Should Traditional Martial Arts Be Banned?

No martial arts should ever be banned from a sport that calls itself “Mixed Martial Arts.”Contrary to what the opening piece to the first episode of “The Ultimate Fighter: Live” says, the sport of Mixed Martial Arts is more than just Boxing, Muay Thai,…

No martial arts should ever be banned from a sport that calls itself “Mixed Martial Arts.”

Contrary to what the opening piece to the first episode of “The Ultimate Fighter: Live” says, the sport of Mixed Martial Arts is more than just Boxing, Muay Thai, Jiu-Jitsu and Wrestling.

When it first started, the sport wasn’t even seen as Mixed Martial Arts at all, because all that was included in the “mix” was a roster full of fighters who were “one-dimensional” by today’s standard, but who also excelled in their primary style of fighting.

Nowadays, the game has changed to where more styles are accompanying a fighter’s primary “base” style of fighting, and while a fighter might get away with adjusting to wherever the fight goes, he won’t get away with only working with one or two styles of fighting, unless he’s worked hard enough in those two areas in order to prevent fights from reaching a certain area of combat.

Aside from the cross-training, fighters are using various styles like Karate, Judo, and even the Cambodian art of Bokator in order to create or expand their skill sets.

Not only that, but also especially in the case of Bokator and Karate, fighters are either taking skills from arts that were presumptuously ineffective for MMA or taking skills from arts that were initially not designed for the Octagon, and they’re finding ways to make those styles work effectively inside the heat of an MMA fight.

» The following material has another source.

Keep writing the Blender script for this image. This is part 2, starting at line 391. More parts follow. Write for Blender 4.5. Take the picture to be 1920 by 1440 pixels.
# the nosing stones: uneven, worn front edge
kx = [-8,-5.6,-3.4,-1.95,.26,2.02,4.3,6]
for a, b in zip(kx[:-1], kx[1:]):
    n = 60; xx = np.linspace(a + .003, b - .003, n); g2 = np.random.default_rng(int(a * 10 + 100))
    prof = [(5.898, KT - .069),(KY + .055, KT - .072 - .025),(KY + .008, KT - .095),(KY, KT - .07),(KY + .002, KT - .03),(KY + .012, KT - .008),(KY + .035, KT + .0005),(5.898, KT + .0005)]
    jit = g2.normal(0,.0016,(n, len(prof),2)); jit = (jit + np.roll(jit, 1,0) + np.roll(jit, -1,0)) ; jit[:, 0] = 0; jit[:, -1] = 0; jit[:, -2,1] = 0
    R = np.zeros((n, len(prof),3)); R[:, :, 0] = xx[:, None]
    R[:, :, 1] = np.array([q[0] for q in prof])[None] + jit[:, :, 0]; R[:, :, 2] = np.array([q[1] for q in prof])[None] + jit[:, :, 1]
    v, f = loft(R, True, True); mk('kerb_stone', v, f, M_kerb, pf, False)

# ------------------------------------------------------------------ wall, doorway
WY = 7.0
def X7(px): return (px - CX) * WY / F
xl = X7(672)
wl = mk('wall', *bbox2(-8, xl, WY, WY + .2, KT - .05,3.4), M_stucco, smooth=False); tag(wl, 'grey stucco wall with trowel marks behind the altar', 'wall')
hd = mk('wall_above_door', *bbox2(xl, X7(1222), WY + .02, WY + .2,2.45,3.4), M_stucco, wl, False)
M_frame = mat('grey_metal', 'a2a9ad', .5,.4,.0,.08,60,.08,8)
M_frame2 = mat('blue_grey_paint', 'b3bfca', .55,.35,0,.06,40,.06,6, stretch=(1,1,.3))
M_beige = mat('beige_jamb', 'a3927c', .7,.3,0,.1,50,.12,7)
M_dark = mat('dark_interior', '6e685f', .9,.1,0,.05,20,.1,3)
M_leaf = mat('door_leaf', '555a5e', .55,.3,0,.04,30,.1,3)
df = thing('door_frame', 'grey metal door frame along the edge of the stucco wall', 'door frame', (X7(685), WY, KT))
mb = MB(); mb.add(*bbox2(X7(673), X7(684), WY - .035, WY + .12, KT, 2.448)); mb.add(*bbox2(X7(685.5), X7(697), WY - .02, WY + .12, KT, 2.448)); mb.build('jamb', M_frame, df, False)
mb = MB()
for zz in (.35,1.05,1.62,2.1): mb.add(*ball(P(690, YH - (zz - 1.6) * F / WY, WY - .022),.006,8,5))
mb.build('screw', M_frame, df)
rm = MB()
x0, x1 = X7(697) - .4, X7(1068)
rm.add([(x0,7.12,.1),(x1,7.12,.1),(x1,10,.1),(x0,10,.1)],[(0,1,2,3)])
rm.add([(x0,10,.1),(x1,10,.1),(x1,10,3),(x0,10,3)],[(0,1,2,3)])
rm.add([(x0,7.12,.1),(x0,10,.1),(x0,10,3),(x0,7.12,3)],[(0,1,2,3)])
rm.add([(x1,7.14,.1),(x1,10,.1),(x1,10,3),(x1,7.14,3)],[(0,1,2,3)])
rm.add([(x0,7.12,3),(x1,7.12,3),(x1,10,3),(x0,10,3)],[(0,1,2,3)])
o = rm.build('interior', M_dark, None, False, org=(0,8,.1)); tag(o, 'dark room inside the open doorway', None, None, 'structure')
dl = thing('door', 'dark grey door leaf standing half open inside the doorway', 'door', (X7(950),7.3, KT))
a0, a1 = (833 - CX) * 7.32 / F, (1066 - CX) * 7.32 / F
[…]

The same negative connotations that once surrounded Bokator and Karate, especially Shotokan Karate and Kyokushin Karate, are now applied to other traditional martial arts around the world, and it creates a clear uncertainty as to whether some styles can work effectively in MMA, but why ban them?

Is it because their purest forms are seen as too deadly for the cage, or is it because they really are more ineffective inside the cage than some want us to think they already are in real life, or is it because the skeptics are too afraid to see a style in action, knowing fully well that it will prove somewhat effective in MMA?

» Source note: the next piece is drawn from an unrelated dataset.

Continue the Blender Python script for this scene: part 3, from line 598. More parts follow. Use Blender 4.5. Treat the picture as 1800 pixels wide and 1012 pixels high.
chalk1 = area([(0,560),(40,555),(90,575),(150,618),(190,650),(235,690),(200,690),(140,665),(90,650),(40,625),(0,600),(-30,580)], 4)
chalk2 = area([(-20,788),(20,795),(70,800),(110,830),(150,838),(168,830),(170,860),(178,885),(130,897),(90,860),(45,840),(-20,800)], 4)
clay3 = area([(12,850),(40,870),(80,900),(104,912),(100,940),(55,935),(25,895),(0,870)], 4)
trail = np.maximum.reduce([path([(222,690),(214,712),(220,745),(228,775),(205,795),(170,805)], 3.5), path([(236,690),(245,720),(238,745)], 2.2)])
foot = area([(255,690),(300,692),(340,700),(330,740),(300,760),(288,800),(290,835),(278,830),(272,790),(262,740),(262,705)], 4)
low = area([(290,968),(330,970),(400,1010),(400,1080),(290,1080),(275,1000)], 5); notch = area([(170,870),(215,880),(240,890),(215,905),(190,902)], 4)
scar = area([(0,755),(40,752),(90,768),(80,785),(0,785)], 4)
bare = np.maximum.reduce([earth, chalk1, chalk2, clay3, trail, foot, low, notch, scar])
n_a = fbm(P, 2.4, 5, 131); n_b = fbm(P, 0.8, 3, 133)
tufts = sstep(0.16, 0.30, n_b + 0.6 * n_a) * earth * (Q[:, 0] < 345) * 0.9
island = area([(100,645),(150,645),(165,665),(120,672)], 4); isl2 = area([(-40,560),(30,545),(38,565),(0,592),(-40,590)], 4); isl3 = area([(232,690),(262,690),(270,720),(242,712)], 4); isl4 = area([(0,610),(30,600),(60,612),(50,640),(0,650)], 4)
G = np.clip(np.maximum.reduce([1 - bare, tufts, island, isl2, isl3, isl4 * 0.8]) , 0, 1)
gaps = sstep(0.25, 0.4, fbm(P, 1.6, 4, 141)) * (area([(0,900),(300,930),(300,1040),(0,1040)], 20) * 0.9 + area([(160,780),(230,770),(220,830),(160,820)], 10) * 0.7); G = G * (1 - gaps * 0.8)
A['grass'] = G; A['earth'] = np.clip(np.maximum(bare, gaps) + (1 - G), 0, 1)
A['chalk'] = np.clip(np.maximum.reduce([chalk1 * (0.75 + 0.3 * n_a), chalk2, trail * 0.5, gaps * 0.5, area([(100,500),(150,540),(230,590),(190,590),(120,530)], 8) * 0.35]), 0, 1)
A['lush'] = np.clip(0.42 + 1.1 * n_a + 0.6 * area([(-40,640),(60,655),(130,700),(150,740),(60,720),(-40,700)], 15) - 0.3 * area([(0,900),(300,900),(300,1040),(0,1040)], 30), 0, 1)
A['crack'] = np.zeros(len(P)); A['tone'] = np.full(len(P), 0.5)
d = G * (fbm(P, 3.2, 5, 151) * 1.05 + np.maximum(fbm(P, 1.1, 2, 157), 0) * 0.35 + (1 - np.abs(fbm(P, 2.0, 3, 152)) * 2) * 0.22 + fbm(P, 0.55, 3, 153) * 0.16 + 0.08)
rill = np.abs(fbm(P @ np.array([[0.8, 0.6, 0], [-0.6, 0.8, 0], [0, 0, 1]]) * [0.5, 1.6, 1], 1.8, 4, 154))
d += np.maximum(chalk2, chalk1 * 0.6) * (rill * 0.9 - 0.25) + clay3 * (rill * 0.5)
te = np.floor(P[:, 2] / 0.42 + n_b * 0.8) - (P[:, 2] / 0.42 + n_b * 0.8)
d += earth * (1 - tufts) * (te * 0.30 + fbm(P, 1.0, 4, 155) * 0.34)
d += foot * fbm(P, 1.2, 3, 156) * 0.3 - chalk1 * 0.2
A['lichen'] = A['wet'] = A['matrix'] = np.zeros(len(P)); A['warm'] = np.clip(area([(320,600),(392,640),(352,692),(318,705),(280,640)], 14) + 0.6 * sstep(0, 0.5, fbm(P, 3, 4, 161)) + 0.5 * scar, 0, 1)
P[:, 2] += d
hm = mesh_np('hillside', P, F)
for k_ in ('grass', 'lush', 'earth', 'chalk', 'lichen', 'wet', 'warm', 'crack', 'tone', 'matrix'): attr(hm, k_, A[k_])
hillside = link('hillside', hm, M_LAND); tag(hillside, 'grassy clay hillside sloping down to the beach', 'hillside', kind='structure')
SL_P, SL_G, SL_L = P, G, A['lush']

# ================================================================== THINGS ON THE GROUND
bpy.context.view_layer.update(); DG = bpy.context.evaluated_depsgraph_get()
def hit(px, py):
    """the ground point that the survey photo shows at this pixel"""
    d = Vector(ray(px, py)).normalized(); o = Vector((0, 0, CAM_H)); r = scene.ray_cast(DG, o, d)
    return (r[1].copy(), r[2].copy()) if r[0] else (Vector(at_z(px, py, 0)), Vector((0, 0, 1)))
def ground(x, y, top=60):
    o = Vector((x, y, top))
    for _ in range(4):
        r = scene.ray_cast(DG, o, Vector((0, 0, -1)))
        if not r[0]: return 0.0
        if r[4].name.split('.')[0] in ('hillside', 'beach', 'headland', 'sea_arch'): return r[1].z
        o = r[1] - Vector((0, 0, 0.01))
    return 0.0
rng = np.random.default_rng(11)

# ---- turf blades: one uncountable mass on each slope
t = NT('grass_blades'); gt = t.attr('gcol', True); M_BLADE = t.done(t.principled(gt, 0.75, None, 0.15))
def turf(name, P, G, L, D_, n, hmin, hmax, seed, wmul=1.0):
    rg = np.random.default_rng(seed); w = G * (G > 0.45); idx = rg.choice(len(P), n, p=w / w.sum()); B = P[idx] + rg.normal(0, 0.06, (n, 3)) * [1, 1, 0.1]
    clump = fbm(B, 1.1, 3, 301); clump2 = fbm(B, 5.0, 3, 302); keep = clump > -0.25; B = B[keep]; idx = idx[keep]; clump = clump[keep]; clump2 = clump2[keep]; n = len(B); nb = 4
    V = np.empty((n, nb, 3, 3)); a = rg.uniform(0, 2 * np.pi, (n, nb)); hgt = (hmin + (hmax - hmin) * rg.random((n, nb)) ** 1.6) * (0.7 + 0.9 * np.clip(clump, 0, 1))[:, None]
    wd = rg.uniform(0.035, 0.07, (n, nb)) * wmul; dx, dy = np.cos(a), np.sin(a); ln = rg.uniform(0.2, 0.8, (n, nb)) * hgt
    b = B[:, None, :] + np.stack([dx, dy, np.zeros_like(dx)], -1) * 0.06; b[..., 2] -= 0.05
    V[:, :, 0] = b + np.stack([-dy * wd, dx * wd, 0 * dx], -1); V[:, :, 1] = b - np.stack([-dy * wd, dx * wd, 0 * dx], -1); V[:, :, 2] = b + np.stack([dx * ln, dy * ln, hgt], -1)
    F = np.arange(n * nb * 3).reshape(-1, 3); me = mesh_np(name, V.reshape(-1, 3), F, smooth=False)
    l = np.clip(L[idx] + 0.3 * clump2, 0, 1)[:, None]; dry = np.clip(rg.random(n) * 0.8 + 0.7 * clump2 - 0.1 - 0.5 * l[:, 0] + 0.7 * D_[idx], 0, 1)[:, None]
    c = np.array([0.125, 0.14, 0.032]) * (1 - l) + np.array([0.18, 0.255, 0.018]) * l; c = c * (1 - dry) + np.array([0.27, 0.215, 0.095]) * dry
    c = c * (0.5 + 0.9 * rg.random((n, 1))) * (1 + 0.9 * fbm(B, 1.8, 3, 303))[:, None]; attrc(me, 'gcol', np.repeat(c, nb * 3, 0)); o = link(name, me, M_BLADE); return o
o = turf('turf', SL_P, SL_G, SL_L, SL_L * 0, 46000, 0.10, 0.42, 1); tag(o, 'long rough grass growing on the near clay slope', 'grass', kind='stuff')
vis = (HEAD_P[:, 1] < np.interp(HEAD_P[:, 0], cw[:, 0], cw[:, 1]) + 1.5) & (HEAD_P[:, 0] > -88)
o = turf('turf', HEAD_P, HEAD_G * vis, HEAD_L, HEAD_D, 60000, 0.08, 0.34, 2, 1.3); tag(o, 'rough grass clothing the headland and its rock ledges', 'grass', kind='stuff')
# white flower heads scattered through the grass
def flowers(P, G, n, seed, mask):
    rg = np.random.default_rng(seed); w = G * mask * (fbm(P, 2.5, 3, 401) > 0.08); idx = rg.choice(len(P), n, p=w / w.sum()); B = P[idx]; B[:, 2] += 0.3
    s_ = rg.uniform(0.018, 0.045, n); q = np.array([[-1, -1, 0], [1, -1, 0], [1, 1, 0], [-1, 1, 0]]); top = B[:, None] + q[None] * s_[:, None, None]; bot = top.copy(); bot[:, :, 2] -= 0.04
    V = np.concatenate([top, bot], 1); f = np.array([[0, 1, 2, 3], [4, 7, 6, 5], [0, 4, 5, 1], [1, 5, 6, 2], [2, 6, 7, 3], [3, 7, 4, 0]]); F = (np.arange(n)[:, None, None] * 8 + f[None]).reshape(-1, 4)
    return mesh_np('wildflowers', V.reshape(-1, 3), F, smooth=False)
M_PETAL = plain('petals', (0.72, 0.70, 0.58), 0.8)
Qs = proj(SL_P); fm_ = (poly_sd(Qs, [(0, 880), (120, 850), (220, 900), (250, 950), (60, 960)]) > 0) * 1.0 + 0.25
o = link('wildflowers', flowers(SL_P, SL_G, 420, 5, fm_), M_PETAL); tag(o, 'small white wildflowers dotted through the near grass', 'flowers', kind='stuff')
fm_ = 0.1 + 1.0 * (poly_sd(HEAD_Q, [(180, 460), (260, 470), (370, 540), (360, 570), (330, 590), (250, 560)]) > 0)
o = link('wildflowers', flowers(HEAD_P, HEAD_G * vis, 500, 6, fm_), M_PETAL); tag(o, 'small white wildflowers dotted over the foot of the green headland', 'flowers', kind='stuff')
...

There is no certain reason, it seems, but unless I am incorrect, they do call this sport “Mixed Martial Arts”,and although the new school runs the roost, is that any excuse to permanently bury the traditional martial arts, knowing full well that each discipline of the martial arts contains at least one technique that can be used in MMA legally and effectively?

Last time I checked, there’s no valid reason to ban the traditional martial arts, because once you ban one martial arts discipline, how can you have a true “mix” of disciplines in a sport where every unique fighting style yearns to be represented for all to see and enjoy?